Not all owners have a happy lucrative exit from their business. Many people have the dream that they will start their business, grow it and sell it for a huge sum – then take that money and ride off into the sunset.

The dream of sailing off on a yacht and retiring on a beach is not a reality for all business owners.

When you are planning your exit from your company, you have to decide if there are factors pushing you away from your business or pulling you to other things.


Common Push Factors

-Health Issues

-Reaching retirement age

-Feeling as if you have reached the top of your business

-Loss of interest

-Business is no longer challenging


Common Pull Factors

-Travel the world

-Start another business

-Spend more time with friends and family

-Would like to relocate


When you have compelling reasons on both sides, it is much better.

The first business I owned was a chocolate store called Truffles Darling. I bought that business while I was in University.

When I bought the store, I thought it was a given that once I was ready to move on to something else or the next chapter in my life, I would just sell it to a buyer. So Simple (at least it was in my mind).

The reality was that when it came time to exit the business we did not have an action plan. There were not a stream of buyers lined up to buy my business. I did not have an exit plan.

The Value of Your Business

The ultimate judge of the value of your business and what it’s worth- is the market itself.

No matter what you think your company is worth or how much you need – it is the market that determines the value of your business. Not the business owner or the emotional feelings that you have about your business.

To determine what your business is worth; you have to answer the question – What is your business worth to you? Be clear on your motivation for selling.


If your goal in exiting your business is to retire, you will want to make sure you will make enough once you sell it. You will also want to be sure that you are selling it at the right time to create an income stream that you can live on into your retirement.

If retirement is your motivation; ask yourself the following questions:

  • How much do you need to live on per month?
  • What lifestyle do you plan to have?
  • Are you planning to travel the world?
  • Are you planning to golf in different countries?
  • Or are you planning to stay in your hometown and volunteer with different charities


Another reason some business owners decide to exit their business is because they are bored.  They often find that they are no longer being challenged. At this point they are sometimes looking at investing in another venture that would be more challenging.

If this is the case, you may want to sell your business quickly and in some cases be willing to take a discount. First, you will need to figure out your minimum number that you want to be paid for the time you have invested in your business.

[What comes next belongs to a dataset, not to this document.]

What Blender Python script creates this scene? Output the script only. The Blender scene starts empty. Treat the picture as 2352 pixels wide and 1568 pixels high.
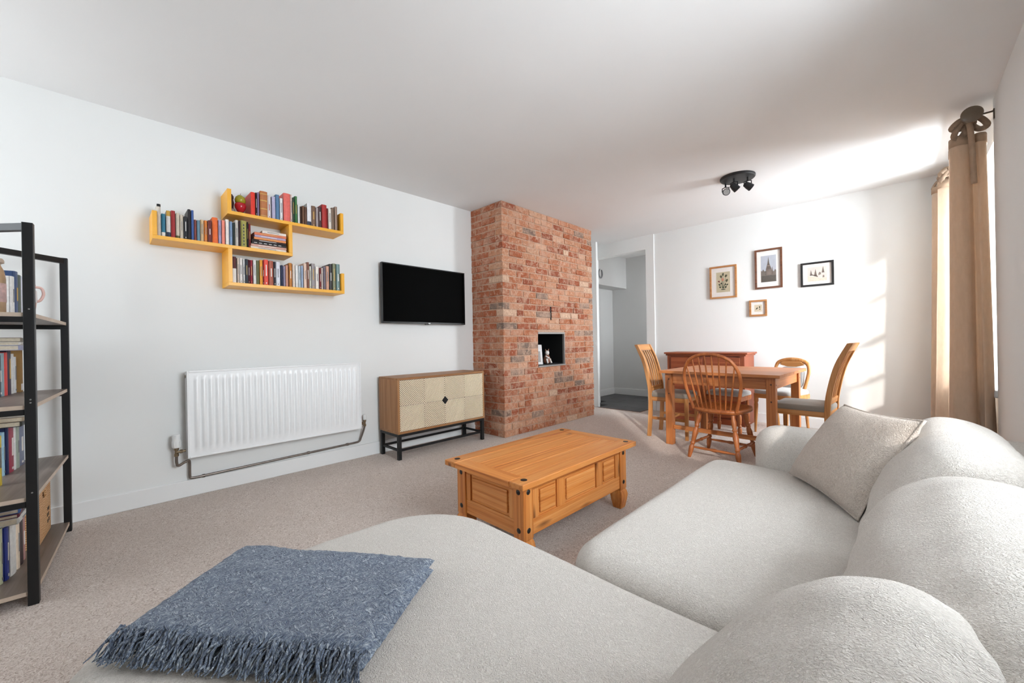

Most owners wanting to make a quick exit out of boredom or the desire to do something else- will be happy to make sure they get enough cash compensation for their business to cover what they have invested to date.


Options to consider when exiting your business

  1. Transfer to a family member

This is where succession planning is very important.  Identifying and developing the best family members who can replace you is very important. Is there someone who is experienced or interesting in taking over your business?  Family-owners may also expect succession plans to favour family members instead of outsiders.

Non-family owner-employees are interested in the longevity of the business and keeping employed, but may not make decisions that align with family values or direction. Finally the family owner-employees, who are often founding members, will need to choose between what is good for the family, the business, and other owners.

This is a process that has to start earlier than needed.

  1. Sell the business completely

If you are in an industry where the market has peaked and there is a lot of competition, or your business is unprofitable, it may be best to sell the business outright.

As a general rule, you stand to earn more money from the sale of your business the more willing you are to participate in a transition period,

  1. Would like to do something else

If you would like to transition into another business, you can hire a business manager or sell off some of your shares to so that you use the funds to finance your new venture.

  1. Health reasons

If you are considering exiting your business because of health reasons, you may want to liquidate it completely. Of course you can consider some of the other options mentioned above, such as succession planning- transferring the business to a family member, or a management buy out.